The National Shop Stewards Network (NSSN) has played an important role over the last five years in seeking to mobilise rank and file union members to act as a lever on the trade unions to take the necessary action against the cuts. It will now also look to galvanise action against these anti-union laws.
The NSSN has organised a lobby of TUC Congress in Brighton on Sunday 13 September to demand that the TUC and the unions organise a demonstration on the day that the Tories take their Trade Union Bill to parliament in the autumn. The NSSN also demands that they prepare for mass, coordinated strike action on the scale of a 24-hour general strike if the bill is passed, linking in the fight against the Tories’ brutal cuts. The lobby should be the start of similar rallies and protests in every area to build the pressure for this action.

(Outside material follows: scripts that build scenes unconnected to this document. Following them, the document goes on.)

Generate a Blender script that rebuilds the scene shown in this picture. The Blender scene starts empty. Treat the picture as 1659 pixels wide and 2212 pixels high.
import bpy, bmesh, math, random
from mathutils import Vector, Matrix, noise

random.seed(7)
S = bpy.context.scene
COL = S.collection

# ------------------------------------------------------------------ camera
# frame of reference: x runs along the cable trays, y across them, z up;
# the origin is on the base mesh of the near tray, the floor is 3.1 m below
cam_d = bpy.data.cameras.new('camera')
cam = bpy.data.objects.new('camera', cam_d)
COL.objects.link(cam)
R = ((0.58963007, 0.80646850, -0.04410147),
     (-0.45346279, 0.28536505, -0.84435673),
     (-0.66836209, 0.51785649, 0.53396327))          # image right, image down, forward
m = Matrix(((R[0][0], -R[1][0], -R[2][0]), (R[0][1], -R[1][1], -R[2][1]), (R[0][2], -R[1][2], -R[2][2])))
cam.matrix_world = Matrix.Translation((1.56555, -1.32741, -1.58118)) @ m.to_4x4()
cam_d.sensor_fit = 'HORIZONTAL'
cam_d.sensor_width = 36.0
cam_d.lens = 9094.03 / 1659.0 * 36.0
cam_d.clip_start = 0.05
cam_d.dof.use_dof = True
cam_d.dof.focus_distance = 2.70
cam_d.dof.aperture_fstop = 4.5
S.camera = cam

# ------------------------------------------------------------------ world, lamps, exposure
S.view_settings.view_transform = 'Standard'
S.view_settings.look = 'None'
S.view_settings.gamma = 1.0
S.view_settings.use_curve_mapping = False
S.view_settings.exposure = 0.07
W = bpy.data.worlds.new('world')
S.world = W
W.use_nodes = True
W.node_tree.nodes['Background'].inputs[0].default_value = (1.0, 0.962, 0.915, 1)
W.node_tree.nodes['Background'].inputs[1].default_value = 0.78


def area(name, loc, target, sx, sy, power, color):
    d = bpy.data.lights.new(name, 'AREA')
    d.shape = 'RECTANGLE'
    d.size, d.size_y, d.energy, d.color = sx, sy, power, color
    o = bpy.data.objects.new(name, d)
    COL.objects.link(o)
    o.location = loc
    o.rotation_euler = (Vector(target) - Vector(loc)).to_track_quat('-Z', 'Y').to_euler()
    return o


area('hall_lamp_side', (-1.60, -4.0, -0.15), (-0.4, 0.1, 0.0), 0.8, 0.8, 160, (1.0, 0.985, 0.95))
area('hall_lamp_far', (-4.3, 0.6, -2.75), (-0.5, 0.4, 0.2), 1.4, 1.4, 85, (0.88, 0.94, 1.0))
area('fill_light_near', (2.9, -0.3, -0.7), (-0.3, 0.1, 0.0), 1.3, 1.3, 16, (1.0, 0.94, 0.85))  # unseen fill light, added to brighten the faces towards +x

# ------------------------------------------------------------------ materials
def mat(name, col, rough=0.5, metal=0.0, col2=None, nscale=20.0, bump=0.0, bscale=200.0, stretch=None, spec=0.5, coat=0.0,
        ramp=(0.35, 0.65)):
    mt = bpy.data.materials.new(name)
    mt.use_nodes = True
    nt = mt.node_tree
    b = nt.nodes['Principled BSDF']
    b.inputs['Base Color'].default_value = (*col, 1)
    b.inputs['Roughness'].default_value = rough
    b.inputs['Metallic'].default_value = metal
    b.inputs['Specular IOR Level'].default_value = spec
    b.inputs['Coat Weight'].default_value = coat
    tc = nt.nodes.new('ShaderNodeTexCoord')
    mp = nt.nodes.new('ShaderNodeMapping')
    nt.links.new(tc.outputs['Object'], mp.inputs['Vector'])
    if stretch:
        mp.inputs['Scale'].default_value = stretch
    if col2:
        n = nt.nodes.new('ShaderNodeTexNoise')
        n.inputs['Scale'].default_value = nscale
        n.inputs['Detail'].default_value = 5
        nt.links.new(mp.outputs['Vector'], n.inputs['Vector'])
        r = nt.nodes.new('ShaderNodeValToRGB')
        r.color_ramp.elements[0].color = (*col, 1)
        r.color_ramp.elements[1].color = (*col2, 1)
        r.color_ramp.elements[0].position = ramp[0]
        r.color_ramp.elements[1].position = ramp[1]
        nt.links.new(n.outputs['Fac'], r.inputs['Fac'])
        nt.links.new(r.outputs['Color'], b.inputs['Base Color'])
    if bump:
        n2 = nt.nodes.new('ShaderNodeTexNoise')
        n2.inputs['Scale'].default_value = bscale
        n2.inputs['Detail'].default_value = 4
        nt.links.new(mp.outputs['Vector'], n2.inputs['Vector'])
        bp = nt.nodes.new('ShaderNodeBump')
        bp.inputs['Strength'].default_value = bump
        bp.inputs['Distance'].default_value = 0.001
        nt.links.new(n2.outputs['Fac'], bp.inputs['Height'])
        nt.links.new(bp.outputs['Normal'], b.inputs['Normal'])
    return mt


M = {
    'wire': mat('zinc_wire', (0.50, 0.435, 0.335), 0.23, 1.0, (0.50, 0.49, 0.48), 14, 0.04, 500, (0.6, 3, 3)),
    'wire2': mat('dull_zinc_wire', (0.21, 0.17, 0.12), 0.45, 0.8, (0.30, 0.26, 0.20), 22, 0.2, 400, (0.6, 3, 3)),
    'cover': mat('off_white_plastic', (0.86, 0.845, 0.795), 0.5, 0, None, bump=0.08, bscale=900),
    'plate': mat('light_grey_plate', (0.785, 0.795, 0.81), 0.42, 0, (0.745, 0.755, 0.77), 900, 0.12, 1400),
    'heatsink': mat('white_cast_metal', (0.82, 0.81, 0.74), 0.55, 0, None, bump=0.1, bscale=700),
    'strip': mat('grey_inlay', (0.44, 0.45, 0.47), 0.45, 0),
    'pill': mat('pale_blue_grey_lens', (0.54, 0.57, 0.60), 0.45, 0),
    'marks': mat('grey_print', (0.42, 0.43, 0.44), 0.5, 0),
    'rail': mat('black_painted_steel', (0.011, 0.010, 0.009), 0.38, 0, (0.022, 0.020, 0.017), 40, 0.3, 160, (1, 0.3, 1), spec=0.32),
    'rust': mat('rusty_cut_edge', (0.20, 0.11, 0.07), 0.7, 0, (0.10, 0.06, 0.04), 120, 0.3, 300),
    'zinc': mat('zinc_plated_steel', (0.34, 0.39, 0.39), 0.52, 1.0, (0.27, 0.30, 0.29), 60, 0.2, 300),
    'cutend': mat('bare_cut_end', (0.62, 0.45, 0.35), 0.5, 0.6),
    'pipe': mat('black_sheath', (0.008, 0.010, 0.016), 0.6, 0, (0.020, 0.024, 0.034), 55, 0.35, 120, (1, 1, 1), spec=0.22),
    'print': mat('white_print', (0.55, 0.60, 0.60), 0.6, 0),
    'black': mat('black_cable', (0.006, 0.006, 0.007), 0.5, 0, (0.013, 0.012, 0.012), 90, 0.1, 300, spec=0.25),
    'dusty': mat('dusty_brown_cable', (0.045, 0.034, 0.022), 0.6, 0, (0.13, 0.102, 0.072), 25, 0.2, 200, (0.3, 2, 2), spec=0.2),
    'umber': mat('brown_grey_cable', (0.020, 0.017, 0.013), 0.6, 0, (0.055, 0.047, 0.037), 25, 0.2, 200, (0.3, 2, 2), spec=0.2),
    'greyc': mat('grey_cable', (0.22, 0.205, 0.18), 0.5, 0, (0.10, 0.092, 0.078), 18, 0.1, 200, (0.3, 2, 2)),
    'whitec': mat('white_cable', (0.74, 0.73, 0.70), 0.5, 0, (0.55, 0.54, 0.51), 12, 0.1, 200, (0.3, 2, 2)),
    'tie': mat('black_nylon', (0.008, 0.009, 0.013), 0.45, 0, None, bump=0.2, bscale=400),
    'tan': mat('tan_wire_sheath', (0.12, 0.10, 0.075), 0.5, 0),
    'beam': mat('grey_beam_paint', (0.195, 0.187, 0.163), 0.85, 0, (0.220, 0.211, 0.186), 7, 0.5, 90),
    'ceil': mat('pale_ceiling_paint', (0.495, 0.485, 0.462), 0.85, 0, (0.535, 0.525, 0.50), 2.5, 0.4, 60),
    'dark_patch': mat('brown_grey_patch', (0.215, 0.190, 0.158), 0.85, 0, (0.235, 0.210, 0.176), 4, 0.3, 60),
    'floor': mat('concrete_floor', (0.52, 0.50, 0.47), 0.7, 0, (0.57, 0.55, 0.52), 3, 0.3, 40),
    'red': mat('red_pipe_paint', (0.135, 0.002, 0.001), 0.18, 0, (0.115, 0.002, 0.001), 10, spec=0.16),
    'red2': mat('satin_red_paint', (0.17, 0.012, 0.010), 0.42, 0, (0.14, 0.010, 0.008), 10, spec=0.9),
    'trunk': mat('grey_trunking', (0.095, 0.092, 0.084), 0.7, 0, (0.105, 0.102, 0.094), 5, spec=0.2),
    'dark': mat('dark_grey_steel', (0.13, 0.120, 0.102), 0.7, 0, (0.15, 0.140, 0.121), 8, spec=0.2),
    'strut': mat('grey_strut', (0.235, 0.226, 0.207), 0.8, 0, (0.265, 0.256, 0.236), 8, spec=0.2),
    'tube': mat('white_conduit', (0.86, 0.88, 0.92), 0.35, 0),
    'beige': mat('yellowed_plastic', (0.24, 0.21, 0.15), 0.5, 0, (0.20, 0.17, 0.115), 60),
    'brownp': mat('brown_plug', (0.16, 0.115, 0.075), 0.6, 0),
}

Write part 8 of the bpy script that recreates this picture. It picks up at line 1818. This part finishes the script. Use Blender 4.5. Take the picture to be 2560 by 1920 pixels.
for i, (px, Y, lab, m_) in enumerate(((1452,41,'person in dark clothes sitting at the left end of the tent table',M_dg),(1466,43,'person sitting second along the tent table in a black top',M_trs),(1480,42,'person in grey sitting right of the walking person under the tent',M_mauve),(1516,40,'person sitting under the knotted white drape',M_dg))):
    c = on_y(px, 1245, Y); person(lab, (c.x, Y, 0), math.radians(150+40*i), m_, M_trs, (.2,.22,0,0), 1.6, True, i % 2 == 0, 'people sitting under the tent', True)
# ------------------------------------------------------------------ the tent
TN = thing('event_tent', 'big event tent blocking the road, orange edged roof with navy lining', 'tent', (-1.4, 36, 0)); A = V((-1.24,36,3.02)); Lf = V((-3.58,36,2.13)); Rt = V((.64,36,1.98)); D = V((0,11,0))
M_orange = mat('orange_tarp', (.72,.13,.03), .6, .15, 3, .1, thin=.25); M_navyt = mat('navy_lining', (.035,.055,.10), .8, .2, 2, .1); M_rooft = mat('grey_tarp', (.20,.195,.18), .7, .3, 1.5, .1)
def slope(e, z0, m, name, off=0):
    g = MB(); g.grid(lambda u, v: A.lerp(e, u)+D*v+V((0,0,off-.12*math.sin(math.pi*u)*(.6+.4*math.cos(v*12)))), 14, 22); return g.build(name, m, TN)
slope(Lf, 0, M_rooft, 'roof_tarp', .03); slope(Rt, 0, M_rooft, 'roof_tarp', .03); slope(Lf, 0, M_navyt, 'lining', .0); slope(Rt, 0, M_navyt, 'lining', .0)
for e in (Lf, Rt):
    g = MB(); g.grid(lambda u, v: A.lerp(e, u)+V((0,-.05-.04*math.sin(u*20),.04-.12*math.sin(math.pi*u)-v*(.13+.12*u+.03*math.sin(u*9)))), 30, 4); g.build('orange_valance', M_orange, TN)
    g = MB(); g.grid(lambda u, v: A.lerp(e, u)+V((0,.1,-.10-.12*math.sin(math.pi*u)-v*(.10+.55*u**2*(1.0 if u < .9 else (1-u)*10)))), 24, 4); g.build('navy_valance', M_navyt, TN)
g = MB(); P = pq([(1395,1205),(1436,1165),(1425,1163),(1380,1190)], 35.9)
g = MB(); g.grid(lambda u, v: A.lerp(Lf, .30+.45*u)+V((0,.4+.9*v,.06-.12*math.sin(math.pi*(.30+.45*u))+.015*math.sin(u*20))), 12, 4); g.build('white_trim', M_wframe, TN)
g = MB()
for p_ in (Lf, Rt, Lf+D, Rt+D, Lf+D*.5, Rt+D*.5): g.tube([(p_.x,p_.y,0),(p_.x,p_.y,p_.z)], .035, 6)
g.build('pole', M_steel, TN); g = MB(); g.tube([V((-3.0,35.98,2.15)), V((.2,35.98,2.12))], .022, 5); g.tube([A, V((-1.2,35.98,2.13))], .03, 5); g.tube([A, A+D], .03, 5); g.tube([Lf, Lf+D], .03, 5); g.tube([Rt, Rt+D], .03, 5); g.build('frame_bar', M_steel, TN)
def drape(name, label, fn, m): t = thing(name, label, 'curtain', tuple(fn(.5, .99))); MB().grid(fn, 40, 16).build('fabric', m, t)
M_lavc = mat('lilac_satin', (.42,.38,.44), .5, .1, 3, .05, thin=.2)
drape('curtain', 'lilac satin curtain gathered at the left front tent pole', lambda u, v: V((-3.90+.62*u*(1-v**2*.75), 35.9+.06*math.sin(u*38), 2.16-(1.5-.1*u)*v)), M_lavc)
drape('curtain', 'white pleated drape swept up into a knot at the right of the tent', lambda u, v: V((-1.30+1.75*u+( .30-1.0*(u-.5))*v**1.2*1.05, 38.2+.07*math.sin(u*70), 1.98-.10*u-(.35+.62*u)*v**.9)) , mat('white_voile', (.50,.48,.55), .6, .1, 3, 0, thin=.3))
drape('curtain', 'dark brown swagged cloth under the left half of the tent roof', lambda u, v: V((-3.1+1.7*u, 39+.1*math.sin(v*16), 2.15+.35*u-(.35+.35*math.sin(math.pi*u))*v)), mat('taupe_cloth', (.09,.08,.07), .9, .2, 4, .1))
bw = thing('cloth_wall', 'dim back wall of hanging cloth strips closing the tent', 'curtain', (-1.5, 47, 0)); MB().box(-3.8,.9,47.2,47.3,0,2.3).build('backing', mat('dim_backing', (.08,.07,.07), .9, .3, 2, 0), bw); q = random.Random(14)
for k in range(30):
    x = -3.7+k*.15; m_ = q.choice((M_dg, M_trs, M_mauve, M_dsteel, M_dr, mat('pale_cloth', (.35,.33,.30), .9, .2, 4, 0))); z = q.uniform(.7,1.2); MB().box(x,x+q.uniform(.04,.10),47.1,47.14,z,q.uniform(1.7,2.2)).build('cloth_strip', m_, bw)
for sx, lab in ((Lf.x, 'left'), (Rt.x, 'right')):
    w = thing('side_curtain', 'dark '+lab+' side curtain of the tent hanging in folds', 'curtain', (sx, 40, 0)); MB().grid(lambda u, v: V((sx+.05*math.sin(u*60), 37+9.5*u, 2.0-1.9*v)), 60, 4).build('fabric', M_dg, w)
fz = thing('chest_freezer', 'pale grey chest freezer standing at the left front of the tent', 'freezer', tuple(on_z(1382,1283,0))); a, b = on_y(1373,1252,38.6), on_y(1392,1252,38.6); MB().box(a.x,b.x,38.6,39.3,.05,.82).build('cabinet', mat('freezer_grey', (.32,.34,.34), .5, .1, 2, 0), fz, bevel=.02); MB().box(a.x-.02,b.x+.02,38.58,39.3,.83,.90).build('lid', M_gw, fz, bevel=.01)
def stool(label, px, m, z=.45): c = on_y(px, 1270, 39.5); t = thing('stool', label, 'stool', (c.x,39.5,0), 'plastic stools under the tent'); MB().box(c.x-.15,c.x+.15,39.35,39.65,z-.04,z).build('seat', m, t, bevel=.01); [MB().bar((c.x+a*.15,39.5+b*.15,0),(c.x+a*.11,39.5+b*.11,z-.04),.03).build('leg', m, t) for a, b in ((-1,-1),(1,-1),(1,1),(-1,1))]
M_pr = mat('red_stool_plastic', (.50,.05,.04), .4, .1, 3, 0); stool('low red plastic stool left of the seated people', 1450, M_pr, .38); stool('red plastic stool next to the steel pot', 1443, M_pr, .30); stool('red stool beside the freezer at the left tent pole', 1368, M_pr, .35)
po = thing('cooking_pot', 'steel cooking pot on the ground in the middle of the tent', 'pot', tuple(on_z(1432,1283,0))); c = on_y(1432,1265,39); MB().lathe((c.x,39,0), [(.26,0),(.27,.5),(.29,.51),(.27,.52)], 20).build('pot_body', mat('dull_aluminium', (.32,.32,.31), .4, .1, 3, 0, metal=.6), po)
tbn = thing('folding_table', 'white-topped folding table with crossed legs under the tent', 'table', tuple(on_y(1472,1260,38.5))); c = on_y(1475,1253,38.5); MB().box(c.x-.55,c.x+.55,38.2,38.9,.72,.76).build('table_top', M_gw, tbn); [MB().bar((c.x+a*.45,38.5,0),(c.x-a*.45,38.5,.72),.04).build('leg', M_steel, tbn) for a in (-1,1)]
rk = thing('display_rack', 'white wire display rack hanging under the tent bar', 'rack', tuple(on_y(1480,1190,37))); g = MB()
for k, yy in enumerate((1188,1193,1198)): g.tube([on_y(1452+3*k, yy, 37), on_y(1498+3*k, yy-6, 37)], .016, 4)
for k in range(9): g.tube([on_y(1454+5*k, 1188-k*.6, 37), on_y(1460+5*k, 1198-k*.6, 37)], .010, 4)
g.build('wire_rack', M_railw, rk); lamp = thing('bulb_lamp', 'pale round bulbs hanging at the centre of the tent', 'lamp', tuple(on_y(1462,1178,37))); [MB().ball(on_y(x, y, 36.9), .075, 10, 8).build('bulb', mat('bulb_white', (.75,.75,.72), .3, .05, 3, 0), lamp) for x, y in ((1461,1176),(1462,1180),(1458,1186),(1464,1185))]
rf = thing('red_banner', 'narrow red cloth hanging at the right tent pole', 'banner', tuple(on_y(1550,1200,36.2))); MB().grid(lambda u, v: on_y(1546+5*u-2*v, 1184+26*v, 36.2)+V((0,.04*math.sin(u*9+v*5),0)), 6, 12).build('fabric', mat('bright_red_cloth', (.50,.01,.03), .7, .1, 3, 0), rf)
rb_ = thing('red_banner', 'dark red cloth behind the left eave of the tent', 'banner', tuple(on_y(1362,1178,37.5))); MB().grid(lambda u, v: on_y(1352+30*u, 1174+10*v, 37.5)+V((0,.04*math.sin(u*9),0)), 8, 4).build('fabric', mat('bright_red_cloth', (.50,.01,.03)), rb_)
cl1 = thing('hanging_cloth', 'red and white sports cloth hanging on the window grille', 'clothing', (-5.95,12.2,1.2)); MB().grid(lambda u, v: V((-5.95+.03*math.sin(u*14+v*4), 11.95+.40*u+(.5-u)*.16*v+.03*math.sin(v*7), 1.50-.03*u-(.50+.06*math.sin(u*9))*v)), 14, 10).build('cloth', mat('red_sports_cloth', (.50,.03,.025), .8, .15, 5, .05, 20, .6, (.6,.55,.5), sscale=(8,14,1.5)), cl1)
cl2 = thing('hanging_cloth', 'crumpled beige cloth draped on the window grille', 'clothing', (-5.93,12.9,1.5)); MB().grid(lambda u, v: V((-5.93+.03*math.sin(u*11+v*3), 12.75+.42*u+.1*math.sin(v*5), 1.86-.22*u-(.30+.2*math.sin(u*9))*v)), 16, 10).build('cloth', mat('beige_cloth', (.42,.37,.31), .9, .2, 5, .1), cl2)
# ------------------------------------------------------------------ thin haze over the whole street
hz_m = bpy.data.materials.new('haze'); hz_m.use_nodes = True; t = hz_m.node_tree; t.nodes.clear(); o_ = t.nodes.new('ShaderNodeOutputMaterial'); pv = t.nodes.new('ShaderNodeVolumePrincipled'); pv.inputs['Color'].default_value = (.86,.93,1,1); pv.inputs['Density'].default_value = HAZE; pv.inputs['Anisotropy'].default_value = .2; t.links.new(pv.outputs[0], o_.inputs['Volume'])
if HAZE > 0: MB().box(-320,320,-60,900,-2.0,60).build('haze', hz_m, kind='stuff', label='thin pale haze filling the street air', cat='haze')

Last year there were 704,000 days lost in strikes and this could go up. That is why the Tories are introducing these legal hurdles against the unions. But this could end up with an even bigger uproar as workers realise that it is up to them to defend their trace unions, because only way they defend themselves at their place of work is by effective trade unionism
It is no accident that this bill was presented just a week after the brutal Budget that has plied another £12 billion of cuts on top of £80 billion rolled out under the previous Con Dem government. It is also possible that the fantastic tube strike, that started that evening and locked-down London, has led to the Tories ramping up the bill. But the London Underground stoppage shows the power of the unions and the organised working-class which could defeat both Cameron’s laws and the cuts.